== INPUT ==
= = = = = = =

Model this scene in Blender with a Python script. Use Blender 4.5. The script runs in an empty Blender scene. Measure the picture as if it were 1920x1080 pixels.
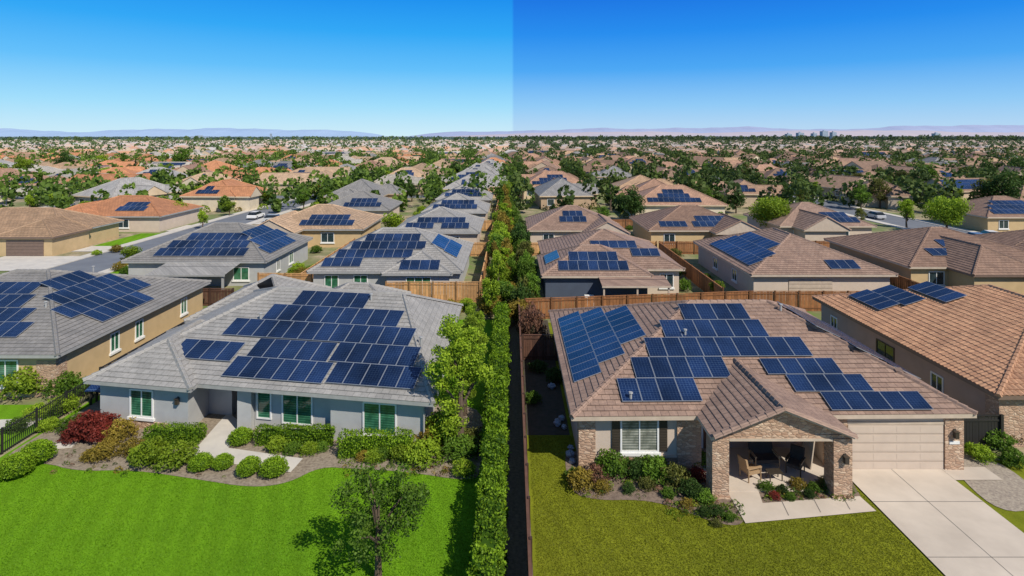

= = = = = = =

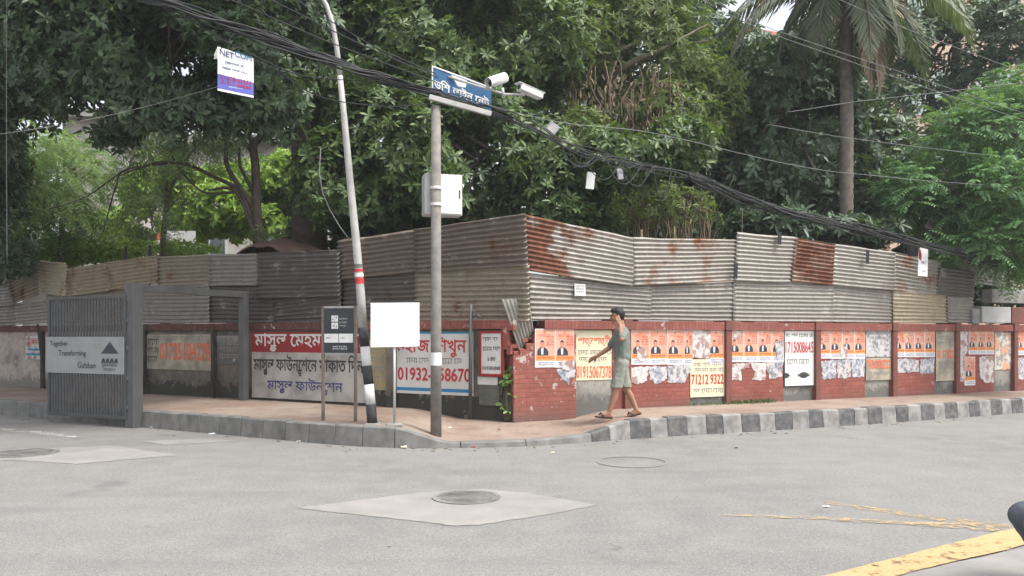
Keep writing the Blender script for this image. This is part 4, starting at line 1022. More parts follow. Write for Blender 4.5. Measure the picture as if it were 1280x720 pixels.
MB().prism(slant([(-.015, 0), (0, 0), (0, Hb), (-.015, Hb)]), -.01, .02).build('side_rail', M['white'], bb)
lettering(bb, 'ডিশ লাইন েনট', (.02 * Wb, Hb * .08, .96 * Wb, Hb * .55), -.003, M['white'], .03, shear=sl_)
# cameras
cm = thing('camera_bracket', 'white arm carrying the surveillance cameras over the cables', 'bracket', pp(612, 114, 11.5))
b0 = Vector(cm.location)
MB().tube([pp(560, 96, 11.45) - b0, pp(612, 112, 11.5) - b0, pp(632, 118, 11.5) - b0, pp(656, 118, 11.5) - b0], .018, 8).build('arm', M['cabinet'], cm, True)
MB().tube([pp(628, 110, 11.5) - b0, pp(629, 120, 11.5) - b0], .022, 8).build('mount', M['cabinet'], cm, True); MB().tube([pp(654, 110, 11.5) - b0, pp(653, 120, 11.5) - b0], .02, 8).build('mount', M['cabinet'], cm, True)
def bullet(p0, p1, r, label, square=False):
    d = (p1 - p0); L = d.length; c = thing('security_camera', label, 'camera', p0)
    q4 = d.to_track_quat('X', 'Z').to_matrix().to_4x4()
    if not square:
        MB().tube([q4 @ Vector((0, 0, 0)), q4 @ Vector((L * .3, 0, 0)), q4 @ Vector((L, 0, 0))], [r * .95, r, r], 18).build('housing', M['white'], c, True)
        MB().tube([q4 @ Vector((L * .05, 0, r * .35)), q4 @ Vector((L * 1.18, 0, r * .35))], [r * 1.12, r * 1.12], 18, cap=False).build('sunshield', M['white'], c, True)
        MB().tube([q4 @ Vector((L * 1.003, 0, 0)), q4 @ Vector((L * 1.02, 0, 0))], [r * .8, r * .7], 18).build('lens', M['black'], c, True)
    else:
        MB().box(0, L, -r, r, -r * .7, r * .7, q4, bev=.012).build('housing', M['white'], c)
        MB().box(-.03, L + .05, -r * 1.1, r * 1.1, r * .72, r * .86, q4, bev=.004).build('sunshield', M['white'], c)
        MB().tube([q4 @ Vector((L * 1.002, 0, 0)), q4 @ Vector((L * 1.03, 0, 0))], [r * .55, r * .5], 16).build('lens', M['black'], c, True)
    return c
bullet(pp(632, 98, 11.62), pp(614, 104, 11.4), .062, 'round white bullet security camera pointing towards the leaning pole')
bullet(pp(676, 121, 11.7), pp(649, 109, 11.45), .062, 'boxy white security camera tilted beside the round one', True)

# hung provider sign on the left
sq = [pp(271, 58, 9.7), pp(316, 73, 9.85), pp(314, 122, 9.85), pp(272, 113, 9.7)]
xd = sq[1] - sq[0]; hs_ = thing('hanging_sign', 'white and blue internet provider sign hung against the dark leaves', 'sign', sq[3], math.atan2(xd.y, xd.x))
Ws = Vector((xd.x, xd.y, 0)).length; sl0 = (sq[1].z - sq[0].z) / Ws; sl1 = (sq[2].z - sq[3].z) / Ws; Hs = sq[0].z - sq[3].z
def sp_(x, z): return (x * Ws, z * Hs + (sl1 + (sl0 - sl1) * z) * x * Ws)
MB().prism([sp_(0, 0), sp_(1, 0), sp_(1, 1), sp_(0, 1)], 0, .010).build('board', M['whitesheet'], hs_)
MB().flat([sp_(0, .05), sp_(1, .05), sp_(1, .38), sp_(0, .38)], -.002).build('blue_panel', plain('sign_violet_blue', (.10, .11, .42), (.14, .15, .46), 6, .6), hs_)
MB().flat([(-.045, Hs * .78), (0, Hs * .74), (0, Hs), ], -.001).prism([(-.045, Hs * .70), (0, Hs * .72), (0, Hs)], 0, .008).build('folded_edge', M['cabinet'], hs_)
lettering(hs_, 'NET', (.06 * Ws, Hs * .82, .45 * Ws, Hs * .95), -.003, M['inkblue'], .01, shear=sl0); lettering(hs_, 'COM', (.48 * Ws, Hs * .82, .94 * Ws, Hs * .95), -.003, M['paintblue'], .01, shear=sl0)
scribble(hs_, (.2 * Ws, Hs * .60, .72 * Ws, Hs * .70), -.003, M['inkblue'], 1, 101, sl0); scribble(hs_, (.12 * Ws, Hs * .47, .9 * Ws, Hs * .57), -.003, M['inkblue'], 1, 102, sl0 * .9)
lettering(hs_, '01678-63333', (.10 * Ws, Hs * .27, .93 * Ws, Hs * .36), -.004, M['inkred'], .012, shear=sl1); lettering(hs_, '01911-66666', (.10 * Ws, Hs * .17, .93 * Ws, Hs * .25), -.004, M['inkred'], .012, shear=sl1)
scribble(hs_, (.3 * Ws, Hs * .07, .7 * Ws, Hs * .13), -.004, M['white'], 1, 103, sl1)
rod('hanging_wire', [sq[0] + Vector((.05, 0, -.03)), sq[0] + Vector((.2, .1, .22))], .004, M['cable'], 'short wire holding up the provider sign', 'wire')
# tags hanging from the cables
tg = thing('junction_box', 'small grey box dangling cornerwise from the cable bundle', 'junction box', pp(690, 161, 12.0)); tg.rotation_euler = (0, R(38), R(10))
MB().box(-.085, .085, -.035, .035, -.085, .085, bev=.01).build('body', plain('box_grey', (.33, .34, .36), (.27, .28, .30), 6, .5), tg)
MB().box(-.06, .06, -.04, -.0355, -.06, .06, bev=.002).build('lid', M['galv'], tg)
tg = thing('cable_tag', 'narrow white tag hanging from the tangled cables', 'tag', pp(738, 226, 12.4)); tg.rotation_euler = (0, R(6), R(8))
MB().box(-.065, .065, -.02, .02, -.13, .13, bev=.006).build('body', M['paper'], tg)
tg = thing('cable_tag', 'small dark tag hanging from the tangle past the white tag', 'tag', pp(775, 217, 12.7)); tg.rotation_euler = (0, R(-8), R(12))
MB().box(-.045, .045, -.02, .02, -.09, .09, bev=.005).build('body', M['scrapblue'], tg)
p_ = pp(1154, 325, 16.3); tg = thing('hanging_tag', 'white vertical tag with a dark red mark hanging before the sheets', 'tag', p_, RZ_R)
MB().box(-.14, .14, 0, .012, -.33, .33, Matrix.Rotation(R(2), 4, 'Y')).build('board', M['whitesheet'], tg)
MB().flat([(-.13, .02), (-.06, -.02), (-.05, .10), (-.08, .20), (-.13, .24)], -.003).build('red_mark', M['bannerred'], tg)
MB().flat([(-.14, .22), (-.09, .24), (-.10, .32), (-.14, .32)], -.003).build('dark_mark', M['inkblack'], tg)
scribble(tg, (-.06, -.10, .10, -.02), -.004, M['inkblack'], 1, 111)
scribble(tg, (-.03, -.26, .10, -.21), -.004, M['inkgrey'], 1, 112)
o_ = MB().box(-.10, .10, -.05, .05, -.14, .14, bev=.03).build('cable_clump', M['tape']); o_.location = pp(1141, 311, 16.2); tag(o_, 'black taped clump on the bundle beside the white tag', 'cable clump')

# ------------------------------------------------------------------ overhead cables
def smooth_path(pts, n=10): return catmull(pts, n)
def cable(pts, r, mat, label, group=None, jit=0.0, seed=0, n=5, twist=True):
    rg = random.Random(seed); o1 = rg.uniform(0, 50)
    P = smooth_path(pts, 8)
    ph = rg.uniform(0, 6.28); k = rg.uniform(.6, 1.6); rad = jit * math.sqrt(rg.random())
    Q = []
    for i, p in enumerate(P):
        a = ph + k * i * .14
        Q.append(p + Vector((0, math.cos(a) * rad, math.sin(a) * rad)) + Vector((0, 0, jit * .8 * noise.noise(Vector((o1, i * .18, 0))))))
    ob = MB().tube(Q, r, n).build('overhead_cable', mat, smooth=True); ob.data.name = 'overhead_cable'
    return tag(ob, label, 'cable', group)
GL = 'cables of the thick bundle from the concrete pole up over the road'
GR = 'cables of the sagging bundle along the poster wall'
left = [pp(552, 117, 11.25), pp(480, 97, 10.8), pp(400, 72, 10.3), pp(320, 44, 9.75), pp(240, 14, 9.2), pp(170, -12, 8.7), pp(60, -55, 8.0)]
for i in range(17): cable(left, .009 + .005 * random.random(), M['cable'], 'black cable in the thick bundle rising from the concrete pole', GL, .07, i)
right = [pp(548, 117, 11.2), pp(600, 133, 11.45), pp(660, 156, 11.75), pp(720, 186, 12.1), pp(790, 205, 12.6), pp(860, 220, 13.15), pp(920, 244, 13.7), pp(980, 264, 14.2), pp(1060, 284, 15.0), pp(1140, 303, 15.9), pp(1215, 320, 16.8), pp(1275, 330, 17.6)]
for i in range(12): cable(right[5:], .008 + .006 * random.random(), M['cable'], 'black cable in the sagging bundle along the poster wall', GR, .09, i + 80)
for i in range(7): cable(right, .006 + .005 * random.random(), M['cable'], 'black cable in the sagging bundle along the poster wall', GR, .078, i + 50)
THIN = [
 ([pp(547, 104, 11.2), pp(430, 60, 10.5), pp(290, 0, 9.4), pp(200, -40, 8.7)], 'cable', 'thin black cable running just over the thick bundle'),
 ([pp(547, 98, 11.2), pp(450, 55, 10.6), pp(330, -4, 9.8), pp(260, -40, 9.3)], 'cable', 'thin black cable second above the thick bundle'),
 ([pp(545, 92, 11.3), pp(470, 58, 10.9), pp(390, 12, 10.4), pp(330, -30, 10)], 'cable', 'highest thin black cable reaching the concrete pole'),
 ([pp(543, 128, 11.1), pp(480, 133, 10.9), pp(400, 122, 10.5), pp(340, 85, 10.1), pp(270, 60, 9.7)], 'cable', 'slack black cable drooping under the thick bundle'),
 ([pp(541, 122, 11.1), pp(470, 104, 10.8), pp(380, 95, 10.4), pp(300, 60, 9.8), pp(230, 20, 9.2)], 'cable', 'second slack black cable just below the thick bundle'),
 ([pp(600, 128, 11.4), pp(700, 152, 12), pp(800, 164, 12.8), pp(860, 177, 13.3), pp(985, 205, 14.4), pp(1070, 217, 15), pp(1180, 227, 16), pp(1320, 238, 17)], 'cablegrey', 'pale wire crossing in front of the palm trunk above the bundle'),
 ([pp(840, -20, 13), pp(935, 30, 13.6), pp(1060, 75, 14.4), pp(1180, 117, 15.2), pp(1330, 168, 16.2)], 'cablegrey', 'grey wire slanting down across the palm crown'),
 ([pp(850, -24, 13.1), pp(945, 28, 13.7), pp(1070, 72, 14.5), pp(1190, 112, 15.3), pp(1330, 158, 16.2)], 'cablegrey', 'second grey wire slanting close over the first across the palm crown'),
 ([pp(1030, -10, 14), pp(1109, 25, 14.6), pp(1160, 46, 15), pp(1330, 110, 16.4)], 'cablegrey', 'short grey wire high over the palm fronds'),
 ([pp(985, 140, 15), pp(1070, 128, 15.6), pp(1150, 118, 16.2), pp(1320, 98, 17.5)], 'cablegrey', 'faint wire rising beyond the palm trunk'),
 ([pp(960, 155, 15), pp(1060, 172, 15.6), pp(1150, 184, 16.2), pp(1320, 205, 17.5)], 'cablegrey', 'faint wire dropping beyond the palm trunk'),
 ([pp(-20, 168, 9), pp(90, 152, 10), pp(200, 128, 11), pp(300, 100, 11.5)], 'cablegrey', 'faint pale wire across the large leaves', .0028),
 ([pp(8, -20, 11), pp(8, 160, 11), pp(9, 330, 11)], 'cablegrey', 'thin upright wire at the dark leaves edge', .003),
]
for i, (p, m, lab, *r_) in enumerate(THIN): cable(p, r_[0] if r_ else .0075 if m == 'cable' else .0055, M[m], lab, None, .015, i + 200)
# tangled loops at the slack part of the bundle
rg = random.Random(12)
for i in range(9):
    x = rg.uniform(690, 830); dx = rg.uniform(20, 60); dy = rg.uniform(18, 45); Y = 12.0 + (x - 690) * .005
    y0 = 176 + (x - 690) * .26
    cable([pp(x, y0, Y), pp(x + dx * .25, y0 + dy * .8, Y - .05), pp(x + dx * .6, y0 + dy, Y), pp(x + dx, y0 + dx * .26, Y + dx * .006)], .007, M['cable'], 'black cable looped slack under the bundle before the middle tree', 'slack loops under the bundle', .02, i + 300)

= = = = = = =

== GIVEN PROBLEM ==
Identify the lines that hold the word "Blender". Copy every one of them.

== TASK OUTPUT ==
Model this scene in Blender with a Python script. Use Blender 4.5. The script runs in an empty Blender scene. Measure the picture as if it were 1920x1080 pixels.
Keep writing the Blender script for this image. This is part 4, starting at line 1022. More parts follow. Write for Blender 4.5. Measure the picture as if it were 1280x720 pixels.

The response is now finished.